◆ **Collected material**

= = =

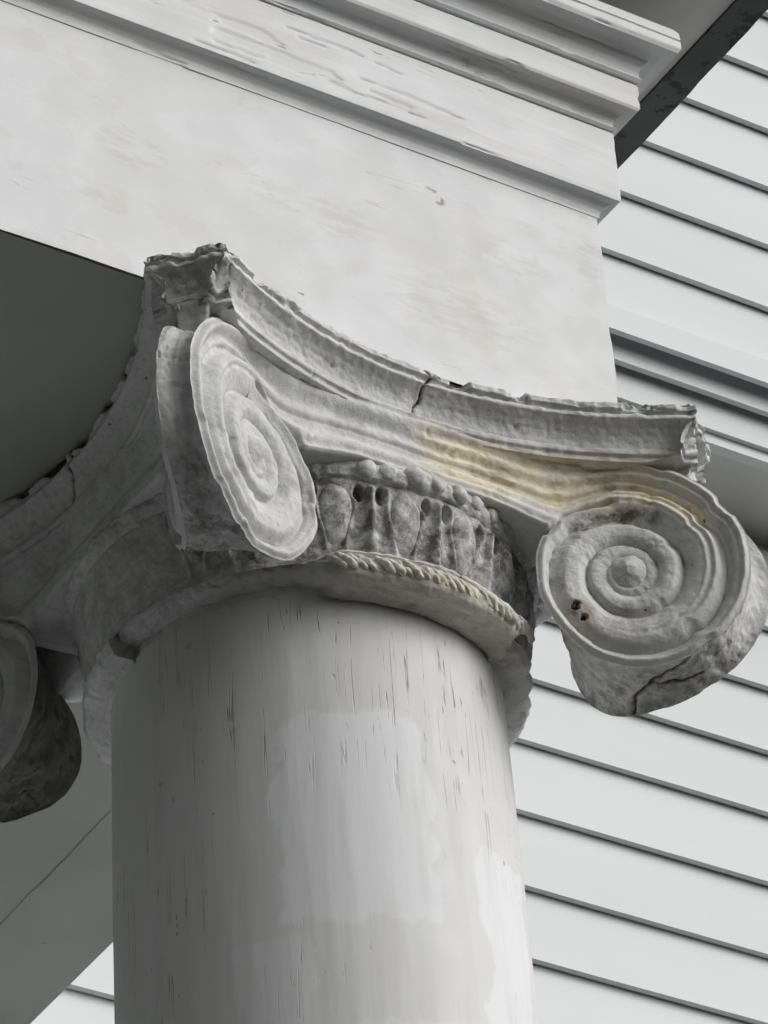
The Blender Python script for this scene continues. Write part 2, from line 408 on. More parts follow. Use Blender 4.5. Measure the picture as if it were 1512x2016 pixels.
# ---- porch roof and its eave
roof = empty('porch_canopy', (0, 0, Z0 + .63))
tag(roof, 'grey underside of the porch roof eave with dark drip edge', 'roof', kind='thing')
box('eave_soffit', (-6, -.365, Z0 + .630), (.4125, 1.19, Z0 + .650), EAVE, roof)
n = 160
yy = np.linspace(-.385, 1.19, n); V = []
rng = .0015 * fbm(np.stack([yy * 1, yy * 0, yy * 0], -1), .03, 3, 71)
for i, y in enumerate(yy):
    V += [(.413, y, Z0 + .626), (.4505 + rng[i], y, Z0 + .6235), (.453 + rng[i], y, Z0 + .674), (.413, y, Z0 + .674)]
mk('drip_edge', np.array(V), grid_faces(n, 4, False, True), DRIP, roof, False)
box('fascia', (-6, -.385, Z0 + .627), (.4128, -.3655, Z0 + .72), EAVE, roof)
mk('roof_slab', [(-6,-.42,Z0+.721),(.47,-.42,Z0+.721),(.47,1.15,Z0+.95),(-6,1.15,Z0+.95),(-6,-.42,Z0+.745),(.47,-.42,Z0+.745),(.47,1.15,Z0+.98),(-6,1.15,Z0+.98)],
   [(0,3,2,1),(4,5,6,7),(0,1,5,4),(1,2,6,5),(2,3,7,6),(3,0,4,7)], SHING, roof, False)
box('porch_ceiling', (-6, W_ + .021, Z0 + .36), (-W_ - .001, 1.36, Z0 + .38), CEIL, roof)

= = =

◆ **Work instructions**
All of the data above should be quoted exactly, except for the pictures.

◆ **Solution for this task**
The Blender Python script for this scene continues. Write part 2, from line 408 on. More parts follow. Use Blender 4.5. Measure the picture as if it were 1512x2016 pixels.
# ---- porch roof and its eave
roof = empty('porch_canopy', (0, 0, Z0 + .63))
tag(roof, 'grey underside of the porch roof eave with dark drip edge', 'roof', kind='thing')
box('eave_soffit', (-6, -.365, Z0 + .630), (.4125, 1.19, Z0 + .650), EAVE, roof)
n = 160
yy = np.linspace(-.385, 1.19, n); V = []
rng = .0015 * fbm(np.stack([yy * 1, yy * 0, yy * 0], -1), .03, 3, 71)
for i, y in enumerate(yy):
    V += [(.413, y, Z0 + .626), (.4505 + rng[i], y, Z0 + .6235), (.453 + rng[i], y, Z0 + .674), (.413, y, Z0 + .674)]
mk('drip_edge', np.array(V), grid_faces(n, 4, False, True), DRIP, roof, False)
box('fascia', (-6, -.385, Z0 + .627), (.4128, -.3655, Z0 + .72), EAVE, roof)
mk('roof_slab', [(-6,-.42,Z0+.721),(.47,-.42,Z0+.721),(.47,1.15,Z0+.95),(-6,1.15,Z0+.95),(-6,-.42,Z0+.745),(.47,-.42,Z0+.745),(.47,1.15,Z0+.98),(-6,1.15,Z0+.98)],
   [(0,3,2,1),(4,5,6,7),(0,1,5,4),(1,2,6,5),(2,3,7,6),(3,0,4,7)], SHING, roof, False)
box('porch_ceiling', (-6, W_ + .021, Z0 + .36), (-W_ - .001, 1.36, Z0 + .38), CEIL, roof)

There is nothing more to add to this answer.